Bon. Eh bah Rozenn Illiano, elle a beau, je pense, être d’accord avec ce constat, elle a quand même décidé que la survie faisait entièrement partie de son histoire. Et merde, ça marche. J’aurais été le premier à parier qu’une trop grosse partie du récit consacrée à ces questions purement logistiques aurait été lourde à écrire et à lire, une sorte de continuel info-dump logique venant embourber un récit ésotérique bien plus intéressant et devant de fait prendre la part du lion dans ce gros gâteau de papier. Et non. Comme à chaque fois, cette autrice singulière a réussi, je trouve, à localiser un point d’équilibre assez impeccable pour intégrer cet aspect du cataclysme à son récit, y apportant une part non négligeable de solidité concrète, tout en parvenant à y lier ses traditionnelles dynamiques interpersonnelles, à insuffler quelque chose de très réel dans une histoire complètement imaginaire. Et non seulement ça marche mais en plus, je crois que ça rajoute encore de la profondeur à l’ensemble, avec une sorte d’effet de synergie, les aspects les plus techniques nourrissant ceux plus émotionnels, et inversement.
C’est là que je comprends (encore) mieux la démarche de cette réécriture : on sent dans cette approche quasi complétionniste la maturité qui effectivement manquait à la forme initiale de cette tétralogie devenue trilogie, bien plus dense et réfléchie ; Rozenne Illiano a depuis trouvé les mots et la manière de les articuler pour faire exprimer tout ce qu’elle voulait à son récit premier. Là où la dualité et même la gémellité avaient une place centrale pour ne pas dire unique au sein de son travail, on perçoit désormais une focale plus large, où des formes de solidarité et d’inclusion bien plus généreuses trouvent un espace pour s’exprimer aux côtés des thèmes favoris initiaux de l’autrice. D’une certaine manière, en dépit d’un récit bien plus dense et lourd, thématiquement comme narrativement, on sent que l’histoire qui nous est narrée respire beaucoup mieux. Même si on peut encore ressentir quelques menues longueurs et rigidités dans le roman, l’ensemble est tellement limpide dans ses implications et symboliques que ça passe encore mieux qu’avant. Et si on n’a absolument aucune idée de ce que c’était au départ, qu’on le prend comme ça vient, sans aucune idée de ce que ça va donner au final, je pense que c’est d’autant plus excellent.

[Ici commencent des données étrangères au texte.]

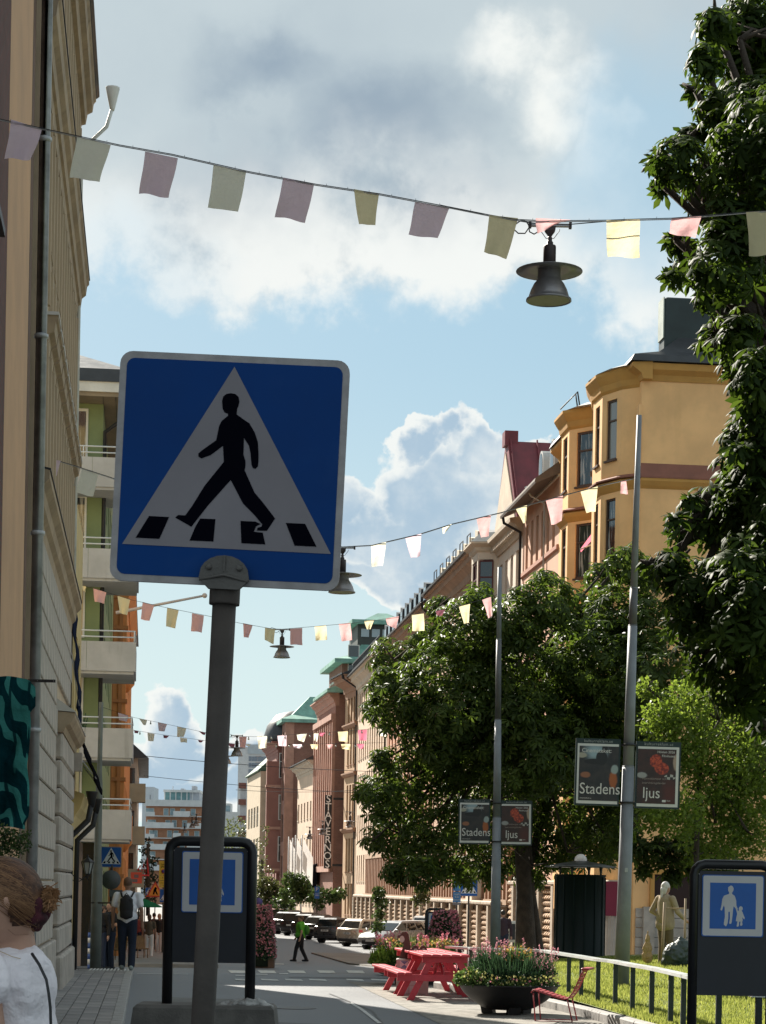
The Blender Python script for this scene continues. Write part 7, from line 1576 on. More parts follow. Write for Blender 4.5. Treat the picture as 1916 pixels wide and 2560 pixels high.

Pour tout dire, plus vraiment sûr de ce dont je me souviens ou non, et sans aucune envie d’aller chercher la moindre confirmation, j’ai simplement hâte de découvrir la fin de cette trilogie. Parce que c’est simplement trop bon pour moi. Des romans chorales avec une approche si organique, si humaine, avec ce que ça comprend d’errements, d’erreurs de jugement, d’injustices et de bons sentiments pour compenser, au sein d’un univers si riche et si bien construit ne me demandant à chaque fois qu’à aller plus loin en sa compagnie, il n’y en a pas des masses qui me parlent autant. Tout comme ils sont rares, ces romans qui parviennent à créer de petites bulles de sérénité au sein du chaos, quand bien même ils parlent si frontalement de ce même chaos. C’est pas rien, ça. C’est pas rien du tout. C’est même extrêmement précieux, de pouvoir tenir compagnie à des personnes de papier qui n’existent pas mais qui existent au point de s’en sentir proche et de partager certaines de leurs émotions en ayant le sentiment de pouvoir complètement comprendre ce qu’ils traversent, en dépit de l’altérité totale de leur situation par rapport à la nôtre.
Bref bref bref, comme d’habitude et sans aucune forme de surprise, ça tape juste et ça fait du bien par où ça passe.
Merci Rozenn Illiano. À la prochaine, sans faute.
Au plaisir de vous recroiser.
En attendant, que votre avenir soit rempli d’étoiles. 😉

j’en suis a la moitié ! Tres content de retrouver Elias avec un rôle si central. Et quelle ambiance !
je crois bien que la trilogie est redevenue tétralogie, d’après les dernieres newletters/instagrammeries
J’aimeAimé par 1 personne
MDR.
En même temps, vu l’épaisseur que le bouzin a pris, c’est presque pas étonnant. Moi ça me fait plus de Rozenn, I’m a happy guy.